We have spoken, in reference to Ballads, of the use of Choruses and Burdens, and said that we thought there were some Ballads which were injured by them; but all songs, save (perhaps) those of desperate sorrow, gain by burden lines and choruses. They are almost universal in the Native Irish and Lowland Scotch. Beranger has employed them in most of his songs, and Moore in many of his. A chorus should, of course, contain the very spirit of the song—bounding, if it be gay; fierce, if it be bold; doting, if it loves. Merely repeating one verse between, or at the head or tail of another, is not putting a chorus; it must be the verse which beats the best on your ear, and has the most echo in your heart. So, too, of burdens; they are not made merely by bringing in the same words in like places. They must be marked words forcibly brought in.

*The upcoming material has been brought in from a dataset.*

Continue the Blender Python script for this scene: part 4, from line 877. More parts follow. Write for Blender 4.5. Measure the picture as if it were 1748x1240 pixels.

Irish choruses have often a glorious effect in English songs, nor need anyone familiar with the peasantry, or with Edward O’Reilly’s Irish Writers, published as the first part of the Transactions of the Iberno-Celtic Society be at any loss for them.
These are some of the minutiæ of song-writing, which we note for the consideration of our young writers, leaving them to add to or modify these, according to their observation.
Of course, different men and different moods will produce various classes of songs. We shall have places for all, Songs for the Street and Field require simple words, bold, strong imagery, plain, deep passions (love, patriotism, conciliation, glory, indignation, resolve), daring humour, broad narrative, highest morals. In songs for the wealthier classes, greater subtlety, remoter allusion, less obvious idiom and construction, will be tolerable, though in all cases we think simplicity and heartiness needful to the perfect success of a song.
If men able to write will fling themselves gallantly and faithfully on the work we have here plotted for them, we shall soon have Fair and Theatre, Concert and Drawing-room, Road and Shop, echoing with Songs bringing home Love, Courage, and Patriotism to every heart.